### SET TASK
Repeat only the lines from the one containing "tag(mb.build('scrub', M['scrub']), 'low" through the one containing "the dark mound')", exactly as written, both ends included.

### DATA SHOWN
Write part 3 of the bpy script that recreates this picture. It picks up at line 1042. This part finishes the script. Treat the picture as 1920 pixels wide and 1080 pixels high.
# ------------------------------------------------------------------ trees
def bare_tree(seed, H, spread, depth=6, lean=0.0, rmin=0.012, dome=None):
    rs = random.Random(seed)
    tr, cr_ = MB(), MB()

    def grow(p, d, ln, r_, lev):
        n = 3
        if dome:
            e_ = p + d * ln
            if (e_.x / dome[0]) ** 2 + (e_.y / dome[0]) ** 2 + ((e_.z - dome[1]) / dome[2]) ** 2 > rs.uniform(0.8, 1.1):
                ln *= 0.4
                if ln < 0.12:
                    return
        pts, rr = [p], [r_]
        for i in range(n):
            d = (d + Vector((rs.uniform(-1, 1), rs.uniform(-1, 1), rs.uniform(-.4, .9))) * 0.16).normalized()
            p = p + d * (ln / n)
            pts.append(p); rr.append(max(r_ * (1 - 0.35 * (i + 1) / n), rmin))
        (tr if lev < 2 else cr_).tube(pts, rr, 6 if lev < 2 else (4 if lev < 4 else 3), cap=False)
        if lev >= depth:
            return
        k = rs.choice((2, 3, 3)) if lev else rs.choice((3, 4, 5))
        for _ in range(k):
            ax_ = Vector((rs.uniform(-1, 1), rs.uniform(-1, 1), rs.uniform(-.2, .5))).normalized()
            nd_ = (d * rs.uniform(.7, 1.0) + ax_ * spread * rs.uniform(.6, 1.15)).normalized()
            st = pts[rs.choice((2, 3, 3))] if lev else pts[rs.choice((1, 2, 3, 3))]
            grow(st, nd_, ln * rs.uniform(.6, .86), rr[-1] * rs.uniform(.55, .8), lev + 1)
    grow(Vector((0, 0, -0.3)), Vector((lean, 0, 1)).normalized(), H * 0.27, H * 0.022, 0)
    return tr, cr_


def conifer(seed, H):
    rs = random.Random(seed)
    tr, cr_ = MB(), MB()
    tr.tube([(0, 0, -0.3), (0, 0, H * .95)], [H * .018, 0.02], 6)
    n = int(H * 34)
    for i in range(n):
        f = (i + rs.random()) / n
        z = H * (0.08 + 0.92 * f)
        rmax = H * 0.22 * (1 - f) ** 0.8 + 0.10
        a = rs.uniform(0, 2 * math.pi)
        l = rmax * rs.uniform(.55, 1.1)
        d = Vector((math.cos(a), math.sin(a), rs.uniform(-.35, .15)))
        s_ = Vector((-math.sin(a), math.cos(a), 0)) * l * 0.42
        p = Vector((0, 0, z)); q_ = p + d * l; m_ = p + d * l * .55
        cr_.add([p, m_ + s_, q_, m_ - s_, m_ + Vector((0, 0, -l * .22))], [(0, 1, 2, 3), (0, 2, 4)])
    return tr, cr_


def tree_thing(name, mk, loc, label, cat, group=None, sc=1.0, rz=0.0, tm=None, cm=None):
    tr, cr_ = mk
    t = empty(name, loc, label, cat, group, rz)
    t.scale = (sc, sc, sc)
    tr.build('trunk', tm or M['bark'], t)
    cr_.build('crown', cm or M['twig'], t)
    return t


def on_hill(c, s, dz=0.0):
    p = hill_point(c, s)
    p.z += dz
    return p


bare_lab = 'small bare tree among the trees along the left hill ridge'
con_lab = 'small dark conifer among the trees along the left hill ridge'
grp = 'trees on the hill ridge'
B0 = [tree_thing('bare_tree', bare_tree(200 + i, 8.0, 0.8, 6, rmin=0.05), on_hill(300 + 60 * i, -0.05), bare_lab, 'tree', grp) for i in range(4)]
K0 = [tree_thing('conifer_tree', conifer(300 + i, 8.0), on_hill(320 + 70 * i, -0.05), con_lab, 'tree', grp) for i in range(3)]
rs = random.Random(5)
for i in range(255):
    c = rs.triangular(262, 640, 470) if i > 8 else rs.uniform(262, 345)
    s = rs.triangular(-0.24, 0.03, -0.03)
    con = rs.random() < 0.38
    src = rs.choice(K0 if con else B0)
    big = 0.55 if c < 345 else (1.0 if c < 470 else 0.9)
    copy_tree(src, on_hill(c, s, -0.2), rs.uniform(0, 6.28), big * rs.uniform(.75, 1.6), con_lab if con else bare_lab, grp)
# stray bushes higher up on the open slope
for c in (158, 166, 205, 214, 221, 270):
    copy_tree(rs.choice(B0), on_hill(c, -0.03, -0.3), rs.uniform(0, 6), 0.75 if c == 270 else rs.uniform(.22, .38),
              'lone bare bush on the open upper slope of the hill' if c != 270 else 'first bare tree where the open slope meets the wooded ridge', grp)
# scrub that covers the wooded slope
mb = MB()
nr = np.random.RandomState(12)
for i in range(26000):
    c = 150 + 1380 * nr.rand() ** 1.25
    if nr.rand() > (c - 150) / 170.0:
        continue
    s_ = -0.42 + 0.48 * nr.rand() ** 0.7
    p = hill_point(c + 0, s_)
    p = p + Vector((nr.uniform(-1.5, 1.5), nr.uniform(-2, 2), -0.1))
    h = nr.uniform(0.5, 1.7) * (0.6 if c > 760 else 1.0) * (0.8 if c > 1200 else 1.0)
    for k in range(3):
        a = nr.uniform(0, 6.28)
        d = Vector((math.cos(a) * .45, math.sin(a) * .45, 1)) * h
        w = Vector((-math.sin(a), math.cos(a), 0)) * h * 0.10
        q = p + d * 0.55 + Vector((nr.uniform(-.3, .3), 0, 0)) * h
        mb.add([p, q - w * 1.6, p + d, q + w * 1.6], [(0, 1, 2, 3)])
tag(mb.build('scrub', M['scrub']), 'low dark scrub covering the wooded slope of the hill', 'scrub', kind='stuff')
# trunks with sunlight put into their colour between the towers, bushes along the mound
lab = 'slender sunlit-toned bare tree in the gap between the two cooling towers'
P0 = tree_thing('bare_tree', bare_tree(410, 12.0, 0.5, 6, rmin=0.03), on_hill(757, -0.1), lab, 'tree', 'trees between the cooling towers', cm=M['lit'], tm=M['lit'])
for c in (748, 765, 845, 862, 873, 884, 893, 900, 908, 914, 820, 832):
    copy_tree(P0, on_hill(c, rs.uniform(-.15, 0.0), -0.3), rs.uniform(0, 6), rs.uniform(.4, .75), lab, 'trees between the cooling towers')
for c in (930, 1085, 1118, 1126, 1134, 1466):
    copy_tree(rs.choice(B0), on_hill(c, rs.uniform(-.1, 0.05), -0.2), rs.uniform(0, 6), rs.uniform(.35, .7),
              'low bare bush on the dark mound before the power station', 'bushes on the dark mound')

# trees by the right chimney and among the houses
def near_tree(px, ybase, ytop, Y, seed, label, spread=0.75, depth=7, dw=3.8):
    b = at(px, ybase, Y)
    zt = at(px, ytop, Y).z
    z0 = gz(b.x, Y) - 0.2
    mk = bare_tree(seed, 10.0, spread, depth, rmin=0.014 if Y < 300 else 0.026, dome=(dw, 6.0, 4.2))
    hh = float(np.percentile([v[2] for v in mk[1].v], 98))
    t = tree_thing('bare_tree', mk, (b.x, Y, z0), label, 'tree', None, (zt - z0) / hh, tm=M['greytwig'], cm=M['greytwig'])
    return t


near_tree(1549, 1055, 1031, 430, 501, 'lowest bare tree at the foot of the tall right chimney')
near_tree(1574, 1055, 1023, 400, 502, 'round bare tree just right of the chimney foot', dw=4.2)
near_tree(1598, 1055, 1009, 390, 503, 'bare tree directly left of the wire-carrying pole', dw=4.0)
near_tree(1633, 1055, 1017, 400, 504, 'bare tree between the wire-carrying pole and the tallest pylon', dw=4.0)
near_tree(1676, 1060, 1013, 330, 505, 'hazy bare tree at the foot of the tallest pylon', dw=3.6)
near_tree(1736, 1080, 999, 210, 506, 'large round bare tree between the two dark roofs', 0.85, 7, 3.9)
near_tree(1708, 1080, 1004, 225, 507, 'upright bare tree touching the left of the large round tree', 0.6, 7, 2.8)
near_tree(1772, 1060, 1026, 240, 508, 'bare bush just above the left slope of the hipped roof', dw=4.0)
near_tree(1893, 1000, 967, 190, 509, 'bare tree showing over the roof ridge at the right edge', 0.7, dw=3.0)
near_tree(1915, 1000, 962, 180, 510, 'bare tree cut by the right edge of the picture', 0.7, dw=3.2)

### RESULT
tag(mb.build('scrub', M['scrub']), 'low dark scrub covering the wooded slope of the hill', 'scrub', kind='stuff')
# trunks with sunlight put into their colour between the towers, bushes along the mound
lab = 'slender sunlit-toned bare tree in the gap between the two cooling towers'
P0 = tree_thing('bare_tree', bare_tree(410, 12.0, 0.5, 6, rmin=0.03), on_hill(757, -0.1), lab, 'tree', 'trees between the cooling towers', cm=M['lit'], tm=M['lit'])
for c in (748, 765, 845, 862, 873, 884, 893, 900, 908, 914, 820, 832):
    copy_tree(P0, on_hill(c, rs.uniform(-.15, 0.0), -0.3), rs.uniform(0, 6), rs.uniform(.4, .75), lab, 'trees between the cooling towers')
for c in (930, 1085, 1118, 1126, 1134, 1466):
    copy_tree(rs.choice(B0), on_hill(c, rs.uniform(-.1, 0.05), -0.2), rs.uniform(0, 6), rs.uniform(.35, .7),
              'low bare bush on the dark mound before the power station', 'bushes on the dark mound')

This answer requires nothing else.